Monday 5 October 2015

Pearl Harbour


An early start this morning to join an island tour, starting with the queue to await the opening of the Pearl Harbour national historic site at 7am.


It is a naturally sheltered and quite shallow harbour - originally used to grow oysters before it became the strategically important American military base in the Pacific.  This morning it was quiet, calm and peaceful in the early light and it was hard to imagine it as a place full of fire and noise with warships and submarines under attack as it was in the early morning of 7 December 1941 when it was one of five important military sites in Hawaii that were attacked and crippled by Japanese planes.


The main focus of a visit to Pearl Harbour is the memorial to those lost in the USS Arizona which still lies beneath the water. This white marble memorial is built over it and is accessed by boat.




Parts of the ship are still visible above the water.

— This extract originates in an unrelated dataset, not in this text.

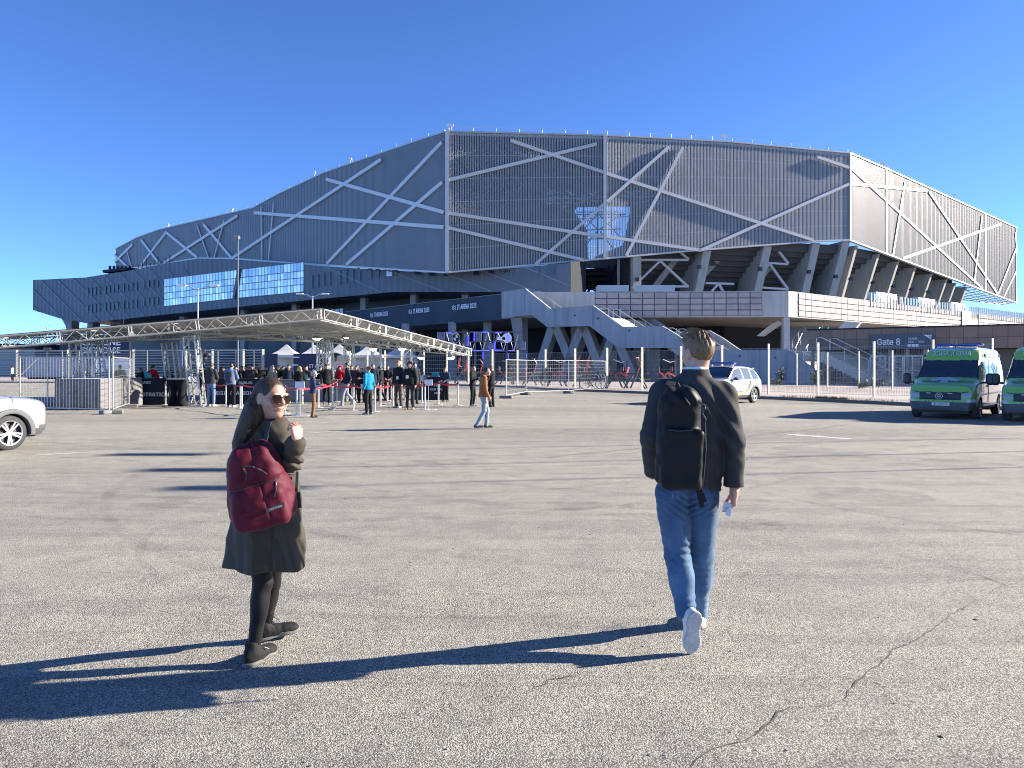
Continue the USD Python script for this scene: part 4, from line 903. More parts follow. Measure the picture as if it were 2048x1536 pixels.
# distant low roofs, trees and hills on the left skyline
struct('hills', MB().prism([[-420, 700, 0], [-260, 705, 0], [-180, 700, 0], [-120, 700, 0], [-120, 700, 9], [-170, 700, 15], [-230, 705, 19], [-300, 702, 22], [-360, 700, 20], [-420, 700, 24]], (0, 60, 0)), mat('far_hill', (0.07, 0.09, 0.06), 0.9))
lowb = thing('low_building', 'low dark building behind the left end of the canopy', 'building')
part(lowb, 'wall', MB().prism([W(-120, 720, 118) * (1, 1, 0), W(70, 720, 118) * (1, 1, 0), W(70, 720, 118) * (1, 1, 0) + (0, 0, 4.3), W(-120, 720, 118) * (1, 1, 0) + (0, 0, 4.3)], (0, 9, 0)), mat('low_wall', (0.3, 0.28, 0.25), 0.8))
part(lowb, 'roof', MB().prism([W(-122, 720, 117.5) * (1, 1, 0) + (0, 0, 4.3), W(72, 720, 117.5) * (1, 1, 0) + (0, 0, 4.3), W(72, 720, 117.5) * (1, 1, 0) + (0, 0, 5.0), W(-122, 720, 117.5) * (1, 1, 0) + (0, 0, 5.2)], (0, 10, 0)), M_dark)
# weeds and shrubs along the stairs
def leafy(name, label, p, h, w, n, m, seed, cat='shrub'):
    r = np.random.RandomState(seed); t = thing(name, label, cat, tuple(p)); mb = MB(); stm = MB()
    for s in range(7):
        a = r.rand() * 6.28; q = np.array([math.cos(a) * w * .5 * r.rand(), math.sin(a) * w * .5 * r.rand(), h * (.5 + .5 * r.rand())]); stm.tube([(0, 0, 0), q * (.4, .4, .6), q], [.012, .008, .004], 4)
        for k in range(n // 7):
            c = q * (.25 + .75 * r.rand()) + r.randn(3) * (.12 * w, .12 * w, .06 * h); c[2] = max(c[2], .03); d = unit(r.randn(3) + (0, 0, .4)); e = unit(np.cross(d, r.randn(3))); L = .05 + .07 * r.rand()
            mb.add([c - d * L, c + e * L * .45, c + d * L, c - e * L * .45], [[0, 1, 2, 3]])
    part(t, 'stem', stm, mat('stem', (.12, .09, .05), .8)); part(t, 'foliage', mb, m, kind='stuff')
M_lf = mat('leaf_green', (0.03, 0.045, 0.016), 0.6, var=0.5, scale=3); M_lf2 = mat('leaf_yellow', (0.10, 0.095, 0.035), 0.6, var=0.4, scale=3)
pp = lambda px, D: (X_(px, D), D, .13)
X_ = lambda px, D: (px - CX) * D / FPX
leafy('shrub', 'dark leggy shrub in front of the concrete stair wall', pp(1562, 60), 1.5, .8, 300, M_lf, 1)
leafy('shrub', 'low yellowish weeds at the foot of the stair wall', pp(1552, 58), .5, 1.4, 260, M_lf2, 2)
leafy('shrub', 'dry tall weeds at the lower end of the stairs', pp(1633, 55), 1.2, .8, 300, M_lf2, 3)
leafy('shrub', 'green weeds between the stairs and the turnstiles', pp(1752, 53), .8, 1.6, 300, M_lf, 4)
leafy('shrub', 'pale weeds by the handrail of the short stairs', pp(1725, 50), .6, 1.0, 240, M_lf2, 5)
gr = np.random.RandomState(3); gm = MB()
for i in range(1400):
    px = gr.uniform(1640, 1702) if i < 900 else gr.uniform(1560, 1800); b = np.array([np.interp(px, [1560, 1815], [X_(1560, 37), X_(1815, 31.5)]), np.interp(px, [1560, 1815], [37, 31.5]), 0]) + np.array([gr.uniform(.0, .12), gr.uniform(-.1, .3), .13 if i % 2 else .01])
    d = gr.randn(2) * .05; gm.add([b - (.008, 0, 0), b + (.008, 0, 0), b + (d[0], d[1], gr.uniform(.06, .18))], [[0, 1, 2]])
struct('grass', gm, M_lf, kind='stuff', label='thin tufts of grass growing along the kerb', cat='grass')
# ------------------------------------------------------------------ truss canopy over the registration area
can = thing('truss_canopy', 'large tilted aluminium truss canopy on lattice towers over the registration queue', 'canopy')
M_tr = mat('truss_aluminium', (0.42, 0.42, 0.40), 0.38, 0.5, var=0.08, scale=8)
M_tr_in = mat('canopy_sheet', (0.46, 0.46, 0.45), 0.75, var=0.15, scale=0.8)
CL, CC, CR, CB = W(-190, 701, 27.0), W(642, 629, 32.0), W(938, 705, 46.0), W(415, 655, 41.0)
def truss(parent, p0, p1, h=.42, w=.34, seg=.42, rc=.030, rl=.011, up=(0, 0, 1), panel=2.4, name='truss_beam'):
    p0, p1 = np.asarray(p0, float), np.asarray(p1, float); L = np.linalg.norm(p1 - p0); t = (p1 - p0) / L
    a = unit(np.cross(t, up)); b = np.cross(a, t)
    c = [(-a * w / 2 - b * h / 2), (a * w / 2 - b * h / 2), (a * w / 2 + b * h / 2), (-a * w / 2 + b * h / 2)]
    ch = MB()
    for q in c: ch.tube([p0 + q, p1 + q], rc, 6)
    me_ = part(parent, name, ch, M_tr)
    n = max(2, int(round(L / seg))); lc = MB()
    for s in range(4):
        q, r = c[s], c[(s + 1) % 4]
        for i in range(n):
            x, y = p0 + t * (L * i / n), p0 + t * (L * (i + 1) / n)
            lc.tube([x + q, y + r] if i % 2 == 0 else [x + r, y + q], rl, 4, cap=False)
    part(me_, 'lacing', lc, M_tr, kind='stuff')
    fr = MB(); k = max(1, int(round(L / panel)))
    for i in range(k + 1):
        for e in ((-.05, .05) if 0 < i < k else (0,)):
            x = p0 + t * min(max(L * i / k + e, 0), L)
            for s in range(4): fr.tube([x + c[s], x + c[(s + 1) % 4]], rl * 1.5, 4, cap=False)
    part(me_, 'end_frame', fr, M_tr, kind='stuff')
    return me_
for a, b in ((CL, CC), (CC, CR), (CR, CB), (CB, CL)): truss(can, a, b)
for k in range(1, 5):
    t = k / 5; truss(can, CL + (CC - CL) * t, CB + (CR - CB) * t, h=.3, w=.25, seg=.6, rc=.022, rl=.010)
for k in (1, 2, 3):
    t = k / 4; truss(can, CL + (CB - CL) * t, CC + (CR - CC) * t, h=.3, w=.25, seg=.6, rc=.022, rl=.010)
nu, nv = 14, 10; sk = MB(); vs = []
for i in range(nu + 1):
    for j in range(nv + 1):
        u, v = i / nu, j / nv
        p = (CL * (1 - u) + CC * u) * (1 - v) + (CB * (1 - u) + CR * u) * v
        vs.append(p + (0, 0, .26 + .035 * math.sin(u * 31) * math.sin(v * 23)))
ff = [[i * (nv + 1) + j, (i + 1) * (nv + 1) + j, (i + 1) * (nv + 1) + j + 1, i * (nv + 1) + j + 1] for i in range(nu) for j in range(nv)]
vs = np.array(vs); sk.add(vs, ff); sk.add(vs + (0, 0, .02), [f[::-1] for f in ff])
part(can, 'roof_sheet', sk, M_tr_in, smooth=60)
def roof_z(x, y):
    k = np.argmin((vs[:, 0] - x) ** 2 + (vs[:, 1] - y) ** 2); return vs[k, 2] - .5
for px, bx, D in ((338, 352, 33.5), (382, 396, 30.8), (156, 171, 30.0), (200, 212, 31.5), (646, 645, 37), (654, 664, 39.5), (698, 699, 41), (752, 757, 42.5), (815, 816, 43.5)):
    b = GR(bx, 730 + EYE * FPX / D); tp = W(px, 700, D); z = max(roof_z(tp[0], tp[1]), 2.6)
    tp[2] = z
    truss(can, b + (0, 0, .03), tp, h=.46, w=.46, seg=.45, rc=.036, rl=.015, up=(0, 1, 0), panel=1.5, name='tower')
    part(can, 'base_plate', MB().rbox(b + (0, 0, .02), (.7, .7, .04), .01), M_steel)
M_bulb = mat('lamp_glow', (0.9, 0.95, 0.9), 0.4, emis=((0.92, 1.0, 0.85), 6.0))
for px, py, D in ((634, 675, 38), (690, 674, 39), (746, 696, 41), (804, 696, 43), (842, 713, 45), (902, 714, 45.5)):
    p = W(px, py, D); l = part(can, 'pendant_lamp', MB().lathe([(.02, .5), (.06, .22), (.13, .12), (.26, -.02), (.26, -.05)], p, n=14).tube([p + (0, 0, .4), p + (0, 0, .9)], .012, 4), M_steel)
    part(l, 'bulb', MB().lathe([(.22, -.04), (.16, -.13), (.02, -.17)], p, n=12), M_bulb)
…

There are memorials in the harbour to all of the thousands of army, navy, marines, submariners and air force who died in the attack.


This is the submarine USS Bowquin, moored next to the submarine memorial.


This ship is USS Missouri which was in use in 1944 and decommissioned in 1955.


We left Pearl Harbour to continue our island tour under grey skies and unfortunately it got wetter as the day went on...


Our guide and driver,  however, was unendingly cheerful - especially considering that it was an 11 hour day!  At one point he serenaded us with a ukelele accompaniment..


At the end of the day, back in Waikiki, it was dry and the sunset looked promising..

1 comment:

  1. Sounds like an interesting day. Quite some memorial. Did you ask him if he played the banjo too.